Transcribe the material from its first line onward, ending with the line that contains "LIGHT_STRENGTH = 62.0" and adding nothing beyond it.
┄┄┄┄┄┄┄┄┄┄┄┄┄┄┄┄┄┄┄┄
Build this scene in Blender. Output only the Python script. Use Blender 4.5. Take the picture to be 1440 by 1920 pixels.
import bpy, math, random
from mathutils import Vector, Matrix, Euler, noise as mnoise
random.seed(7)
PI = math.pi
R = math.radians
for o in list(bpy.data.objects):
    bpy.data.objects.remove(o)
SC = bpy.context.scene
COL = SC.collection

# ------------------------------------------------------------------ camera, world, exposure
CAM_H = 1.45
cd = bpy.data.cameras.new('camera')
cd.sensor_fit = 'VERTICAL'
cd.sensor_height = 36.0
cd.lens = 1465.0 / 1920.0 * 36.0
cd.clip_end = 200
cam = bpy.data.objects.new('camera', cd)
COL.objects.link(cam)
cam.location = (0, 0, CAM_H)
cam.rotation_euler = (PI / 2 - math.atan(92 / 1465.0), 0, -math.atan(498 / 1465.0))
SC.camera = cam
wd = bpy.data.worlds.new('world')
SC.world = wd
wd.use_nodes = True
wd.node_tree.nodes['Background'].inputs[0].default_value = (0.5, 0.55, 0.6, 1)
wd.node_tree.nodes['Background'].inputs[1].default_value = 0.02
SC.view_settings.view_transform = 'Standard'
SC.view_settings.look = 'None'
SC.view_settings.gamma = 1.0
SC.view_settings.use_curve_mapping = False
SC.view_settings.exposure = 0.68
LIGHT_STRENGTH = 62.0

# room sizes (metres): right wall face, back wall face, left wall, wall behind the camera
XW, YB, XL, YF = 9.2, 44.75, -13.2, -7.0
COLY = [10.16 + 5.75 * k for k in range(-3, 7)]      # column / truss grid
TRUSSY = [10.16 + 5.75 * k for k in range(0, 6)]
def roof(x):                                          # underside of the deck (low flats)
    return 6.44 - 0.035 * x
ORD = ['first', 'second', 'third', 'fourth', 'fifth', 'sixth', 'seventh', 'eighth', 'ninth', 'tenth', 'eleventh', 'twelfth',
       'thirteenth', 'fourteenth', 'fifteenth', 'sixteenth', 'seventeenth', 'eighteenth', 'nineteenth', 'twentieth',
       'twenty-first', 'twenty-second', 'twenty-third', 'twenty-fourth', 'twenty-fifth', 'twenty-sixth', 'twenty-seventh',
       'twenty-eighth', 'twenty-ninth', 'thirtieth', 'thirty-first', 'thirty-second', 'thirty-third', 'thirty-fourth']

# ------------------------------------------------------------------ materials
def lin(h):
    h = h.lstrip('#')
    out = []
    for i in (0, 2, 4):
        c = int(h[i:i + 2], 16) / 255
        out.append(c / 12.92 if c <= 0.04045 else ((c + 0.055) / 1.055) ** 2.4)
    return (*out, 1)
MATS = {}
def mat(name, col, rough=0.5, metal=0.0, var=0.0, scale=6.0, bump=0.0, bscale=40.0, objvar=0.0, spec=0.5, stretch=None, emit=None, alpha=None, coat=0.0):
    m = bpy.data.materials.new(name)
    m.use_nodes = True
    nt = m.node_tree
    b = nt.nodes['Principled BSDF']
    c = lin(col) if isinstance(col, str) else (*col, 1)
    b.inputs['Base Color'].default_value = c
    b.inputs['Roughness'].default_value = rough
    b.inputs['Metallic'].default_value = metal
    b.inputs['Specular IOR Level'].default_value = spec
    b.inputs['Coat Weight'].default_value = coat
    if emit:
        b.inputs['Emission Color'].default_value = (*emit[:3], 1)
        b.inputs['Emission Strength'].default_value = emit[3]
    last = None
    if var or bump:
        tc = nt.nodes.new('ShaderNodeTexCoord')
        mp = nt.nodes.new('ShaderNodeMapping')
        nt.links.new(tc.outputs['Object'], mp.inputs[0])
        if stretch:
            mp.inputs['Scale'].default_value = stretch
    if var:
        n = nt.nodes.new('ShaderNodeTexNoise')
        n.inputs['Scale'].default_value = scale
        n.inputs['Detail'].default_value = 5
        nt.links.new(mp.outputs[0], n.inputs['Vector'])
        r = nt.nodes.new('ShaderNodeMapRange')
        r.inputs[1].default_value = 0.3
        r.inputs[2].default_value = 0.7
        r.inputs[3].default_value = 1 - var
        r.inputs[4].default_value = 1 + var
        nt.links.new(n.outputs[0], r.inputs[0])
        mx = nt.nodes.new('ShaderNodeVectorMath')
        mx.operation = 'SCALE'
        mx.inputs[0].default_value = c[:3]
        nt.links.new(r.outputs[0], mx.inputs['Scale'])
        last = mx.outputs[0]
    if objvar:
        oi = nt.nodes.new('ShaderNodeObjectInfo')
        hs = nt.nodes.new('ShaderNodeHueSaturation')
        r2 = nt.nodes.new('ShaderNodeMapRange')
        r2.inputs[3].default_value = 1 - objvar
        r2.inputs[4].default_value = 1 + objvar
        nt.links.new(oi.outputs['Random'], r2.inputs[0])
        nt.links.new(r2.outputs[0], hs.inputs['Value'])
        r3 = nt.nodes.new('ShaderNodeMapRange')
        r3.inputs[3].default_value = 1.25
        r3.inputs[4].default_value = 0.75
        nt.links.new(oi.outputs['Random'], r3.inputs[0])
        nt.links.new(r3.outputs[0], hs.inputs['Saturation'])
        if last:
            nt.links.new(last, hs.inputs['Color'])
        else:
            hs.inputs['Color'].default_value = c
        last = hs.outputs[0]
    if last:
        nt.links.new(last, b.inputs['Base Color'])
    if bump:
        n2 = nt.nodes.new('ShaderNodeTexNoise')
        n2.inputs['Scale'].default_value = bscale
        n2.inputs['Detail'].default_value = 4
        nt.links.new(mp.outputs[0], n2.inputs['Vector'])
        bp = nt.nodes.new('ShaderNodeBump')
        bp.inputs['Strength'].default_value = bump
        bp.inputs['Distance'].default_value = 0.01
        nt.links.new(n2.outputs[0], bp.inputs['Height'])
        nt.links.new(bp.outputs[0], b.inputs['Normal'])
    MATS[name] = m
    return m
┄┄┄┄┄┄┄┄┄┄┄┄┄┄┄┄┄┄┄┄
SOLUTION TO THIS EXERCISE:
Build this scene in Blender. Output only the Python script. Use Blender 4.5. Take the picture to be 1440 by 1920 pixels.
import bpy, math, random
from mathutils import Vector, Matrix, Euler, noise as mnoise
random.seed(7)
PI = math.pi
R = math.radians
for o in list(bpy.data.objects):
    bpy.data.objects.remove(o)
SC = bpy.context.scene
COL = SC.collection

# ------------------------------------------------------------------ camera, world, exposure
CAM_H = 1.45
cd = bpy.data.cameras.new('camera')
cd.sensor_fit = 'VERTICAL'
cd.sensor_height = 36.0
cd.lens = 1465.0 / 1920.0 * 36.0
cd.clip_end = 200
cam = bpy.data.objects.new('camera', cd)
COL.objects.link(cam)
cam.location = (0, 0, CAM_H)
cam.rotation_euler = (PI / 2 - math.atan(92 / 1465.0), 0, -math.atan(498 / 1465.0))
SC.camera = cam
wd = bpy.data.worlds.new('world')
SC.world = wd
wd.use_nodes = True
wd.node_tree.nodes['Background'].inputs[0].default_value = (0.5, 0.55, 0.6, 1)
wd.node_tree.nodes['Background'].inputs[1].default_value = 0.02
SC.view_settings.view_transform = 'Standard'
SC.view_settings.look = 'None'
SC.view_settings.gamma = 1.0
SC.view_settings.use_curve_mapping = False
SC.view_settings.exposure = 0.68
LIGHT_STRENGTH = 62.0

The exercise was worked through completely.